» **THE RECORDS**:
● ● ●

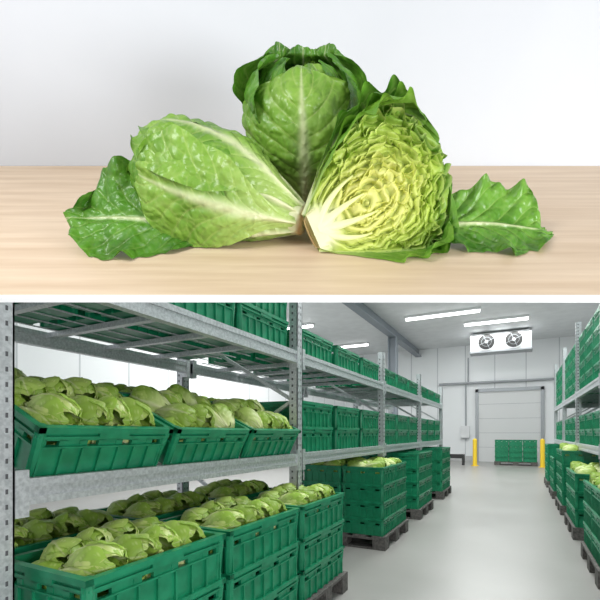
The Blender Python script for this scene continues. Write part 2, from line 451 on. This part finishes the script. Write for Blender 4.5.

● ● ●

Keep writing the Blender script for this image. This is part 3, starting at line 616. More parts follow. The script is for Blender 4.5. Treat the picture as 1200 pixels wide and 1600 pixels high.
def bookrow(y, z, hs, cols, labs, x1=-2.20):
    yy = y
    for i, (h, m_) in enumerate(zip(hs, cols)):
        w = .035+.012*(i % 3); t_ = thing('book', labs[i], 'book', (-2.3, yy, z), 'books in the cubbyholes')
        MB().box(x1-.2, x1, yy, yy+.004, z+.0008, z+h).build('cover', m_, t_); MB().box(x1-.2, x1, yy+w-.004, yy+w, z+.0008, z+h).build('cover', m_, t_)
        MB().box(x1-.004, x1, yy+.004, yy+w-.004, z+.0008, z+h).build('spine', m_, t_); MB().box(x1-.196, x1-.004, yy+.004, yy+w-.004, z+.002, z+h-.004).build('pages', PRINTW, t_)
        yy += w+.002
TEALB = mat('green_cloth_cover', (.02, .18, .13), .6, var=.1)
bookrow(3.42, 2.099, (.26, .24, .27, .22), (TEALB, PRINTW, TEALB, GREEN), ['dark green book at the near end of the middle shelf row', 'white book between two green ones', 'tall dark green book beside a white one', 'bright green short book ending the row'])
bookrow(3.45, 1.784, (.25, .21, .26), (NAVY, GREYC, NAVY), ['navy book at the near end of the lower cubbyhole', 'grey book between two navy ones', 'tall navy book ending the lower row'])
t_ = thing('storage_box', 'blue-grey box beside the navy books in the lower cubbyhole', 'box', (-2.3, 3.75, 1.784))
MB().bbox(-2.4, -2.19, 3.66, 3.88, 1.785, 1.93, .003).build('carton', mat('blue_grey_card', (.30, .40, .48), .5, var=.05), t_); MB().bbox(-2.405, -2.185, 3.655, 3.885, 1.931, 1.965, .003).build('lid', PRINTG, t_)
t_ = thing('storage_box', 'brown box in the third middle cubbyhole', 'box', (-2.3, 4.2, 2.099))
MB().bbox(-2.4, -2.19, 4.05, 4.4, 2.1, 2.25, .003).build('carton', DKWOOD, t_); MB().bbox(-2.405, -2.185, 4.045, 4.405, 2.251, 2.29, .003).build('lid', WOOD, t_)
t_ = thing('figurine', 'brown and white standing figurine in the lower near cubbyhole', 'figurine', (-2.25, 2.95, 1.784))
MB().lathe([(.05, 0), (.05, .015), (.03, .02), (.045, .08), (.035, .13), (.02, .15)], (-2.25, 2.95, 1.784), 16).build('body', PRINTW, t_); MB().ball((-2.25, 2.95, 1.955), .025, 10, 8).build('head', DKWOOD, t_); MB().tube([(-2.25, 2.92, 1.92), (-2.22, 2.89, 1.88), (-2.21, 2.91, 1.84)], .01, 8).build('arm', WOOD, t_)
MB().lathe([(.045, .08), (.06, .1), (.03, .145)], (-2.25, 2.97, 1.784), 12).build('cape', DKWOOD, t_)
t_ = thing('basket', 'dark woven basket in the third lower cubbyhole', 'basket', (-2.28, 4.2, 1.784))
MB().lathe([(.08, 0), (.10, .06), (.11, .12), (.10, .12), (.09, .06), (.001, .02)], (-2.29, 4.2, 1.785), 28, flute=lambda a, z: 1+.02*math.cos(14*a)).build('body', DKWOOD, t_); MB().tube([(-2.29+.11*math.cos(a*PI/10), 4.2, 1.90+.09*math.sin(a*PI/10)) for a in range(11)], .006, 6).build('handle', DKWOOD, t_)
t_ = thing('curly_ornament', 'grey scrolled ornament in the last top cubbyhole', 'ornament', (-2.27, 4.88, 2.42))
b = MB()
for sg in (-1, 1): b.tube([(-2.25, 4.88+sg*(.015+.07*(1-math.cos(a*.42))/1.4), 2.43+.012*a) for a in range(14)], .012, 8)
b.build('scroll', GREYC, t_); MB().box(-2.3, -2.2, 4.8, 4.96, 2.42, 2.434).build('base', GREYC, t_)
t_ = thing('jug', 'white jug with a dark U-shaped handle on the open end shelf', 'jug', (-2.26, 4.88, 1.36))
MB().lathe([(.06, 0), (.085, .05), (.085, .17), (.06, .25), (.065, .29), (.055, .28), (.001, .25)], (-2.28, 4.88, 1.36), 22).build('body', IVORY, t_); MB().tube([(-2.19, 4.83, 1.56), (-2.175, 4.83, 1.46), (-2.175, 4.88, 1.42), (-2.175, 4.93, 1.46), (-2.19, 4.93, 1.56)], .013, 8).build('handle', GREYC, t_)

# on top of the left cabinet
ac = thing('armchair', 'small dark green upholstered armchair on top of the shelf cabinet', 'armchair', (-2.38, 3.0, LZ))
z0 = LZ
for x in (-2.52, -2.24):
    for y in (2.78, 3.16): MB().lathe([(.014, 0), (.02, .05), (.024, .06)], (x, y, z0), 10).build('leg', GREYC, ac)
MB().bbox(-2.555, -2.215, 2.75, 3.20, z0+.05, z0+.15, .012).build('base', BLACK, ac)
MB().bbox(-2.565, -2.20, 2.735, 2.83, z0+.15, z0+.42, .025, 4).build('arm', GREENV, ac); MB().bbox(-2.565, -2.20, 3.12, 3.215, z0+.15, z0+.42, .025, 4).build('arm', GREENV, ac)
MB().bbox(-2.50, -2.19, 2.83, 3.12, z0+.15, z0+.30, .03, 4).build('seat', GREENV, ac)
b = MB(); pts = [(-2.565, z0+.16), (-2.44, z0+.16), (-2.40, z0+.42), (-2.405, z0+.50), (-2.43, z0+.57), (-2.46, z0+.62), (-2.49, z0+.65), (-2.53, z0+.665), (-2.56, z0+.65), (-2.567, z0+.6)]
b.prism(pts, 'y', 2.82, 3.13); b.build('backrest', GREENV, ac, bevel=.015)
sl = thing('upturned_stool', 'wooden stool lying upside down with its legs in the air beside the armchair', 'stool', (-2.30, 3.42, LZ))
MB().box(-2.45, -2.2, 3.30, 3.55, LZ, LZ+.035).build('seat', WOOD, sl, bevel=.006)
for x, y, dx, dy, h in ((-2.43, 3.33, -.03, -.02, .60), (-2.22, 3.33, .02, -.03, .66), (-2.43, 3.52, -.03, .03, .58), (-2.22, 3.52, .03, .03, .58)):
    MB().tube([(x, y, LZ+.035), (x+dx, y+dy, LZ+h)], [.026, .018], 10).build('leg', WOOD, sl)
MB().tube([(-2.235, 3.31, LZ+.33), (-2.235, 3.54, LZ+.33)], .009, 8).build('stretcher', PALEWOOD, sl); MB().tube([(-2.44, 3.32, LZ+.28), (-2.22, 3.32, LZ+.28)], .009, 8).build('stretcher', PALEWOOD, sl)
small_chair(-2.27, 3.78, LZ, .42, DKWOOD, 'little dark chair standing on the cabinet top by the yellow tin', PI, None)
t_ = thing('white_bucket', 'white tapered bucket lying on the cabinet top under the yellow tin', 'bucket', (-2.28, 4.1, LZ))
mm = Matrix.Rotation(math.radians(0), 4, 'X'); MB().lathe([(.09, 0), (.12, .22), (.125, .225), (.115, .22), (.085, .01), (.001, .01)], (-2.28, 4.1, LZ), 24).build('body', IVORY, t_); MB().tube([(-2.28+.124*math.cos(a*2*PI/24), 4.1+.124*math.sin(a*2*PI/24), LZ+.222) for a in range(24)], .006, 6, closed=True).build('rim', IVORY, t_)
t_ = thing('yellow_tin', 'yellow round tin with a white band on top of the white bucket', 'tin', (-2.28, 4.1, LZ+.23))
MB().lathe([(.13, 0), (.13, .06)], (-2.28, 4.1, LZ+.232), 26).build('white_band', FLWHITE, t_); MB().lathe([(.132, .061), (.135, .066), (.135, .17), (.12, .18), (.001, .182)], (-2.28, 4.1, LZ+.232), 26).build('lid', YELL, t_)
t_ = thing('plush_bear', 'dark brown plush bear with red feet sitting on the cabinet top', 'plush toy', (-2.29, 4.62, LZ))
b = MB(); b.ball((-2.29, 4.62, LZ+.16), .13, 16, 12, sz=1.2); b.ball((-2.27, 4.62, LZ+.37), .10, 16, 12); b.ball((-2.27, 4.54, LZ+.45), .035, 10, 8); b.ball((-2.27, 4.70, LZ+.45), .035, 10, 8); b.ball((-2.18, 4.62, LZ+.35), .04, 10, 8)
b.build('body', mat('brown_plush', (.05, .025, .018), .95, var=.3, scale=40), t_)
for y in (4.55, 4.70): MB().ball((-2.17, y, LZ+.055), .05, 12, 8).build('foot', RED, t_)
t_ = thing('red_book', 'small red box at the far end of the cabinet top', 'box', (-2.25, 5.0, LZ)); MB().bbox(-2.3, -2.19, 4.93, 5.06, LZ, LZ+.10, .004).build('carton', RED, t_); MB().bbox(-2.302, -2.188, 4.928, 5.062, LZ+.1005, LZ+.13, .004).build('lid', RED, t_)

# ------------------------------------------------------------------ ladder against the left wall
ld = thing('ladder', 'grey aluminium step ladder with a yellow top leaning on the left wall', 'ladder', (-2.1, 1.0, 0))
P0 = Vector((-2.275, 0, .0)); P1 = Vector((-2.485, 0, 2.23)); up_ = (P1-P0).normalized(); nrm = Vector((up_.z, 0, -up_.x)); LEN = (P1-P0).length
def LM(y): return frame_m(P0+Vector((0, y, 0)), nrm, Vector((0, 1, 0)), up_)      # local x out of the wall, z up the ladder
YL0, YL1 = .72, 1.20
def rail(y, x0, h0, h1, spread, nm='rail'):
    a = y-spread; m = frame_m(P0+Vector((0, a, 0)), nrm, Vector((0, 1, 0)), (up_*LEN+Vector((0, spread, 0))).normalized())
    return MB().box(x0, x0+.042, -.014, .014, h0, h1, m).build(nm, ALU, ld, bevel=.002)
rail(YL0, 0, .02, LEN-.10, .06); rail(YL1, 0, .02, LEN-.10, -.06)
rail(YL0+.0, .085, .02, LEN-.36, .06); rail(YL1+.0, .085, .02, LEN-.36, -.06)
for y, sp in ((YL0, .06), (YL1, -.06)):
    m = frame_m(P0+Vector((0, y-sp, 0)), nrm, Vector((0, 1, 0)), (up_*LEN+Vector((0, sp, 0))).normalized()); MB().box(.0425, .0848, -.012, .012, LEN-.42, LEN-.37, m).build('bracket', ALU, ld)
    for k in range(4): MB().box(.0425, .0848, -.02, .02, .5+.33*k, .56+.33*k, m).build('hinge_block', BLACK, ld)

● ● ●

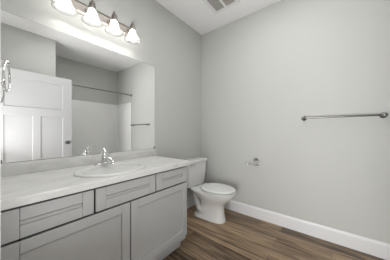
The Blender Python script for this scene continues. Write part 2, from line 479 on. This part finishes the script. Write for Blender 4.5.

● ● ●

» **WHAT IS NEEDED**: Say, as a bare number, how many lines in the entries above include the string "script".

» **OUTPUT OF THE EXERCISE**: 3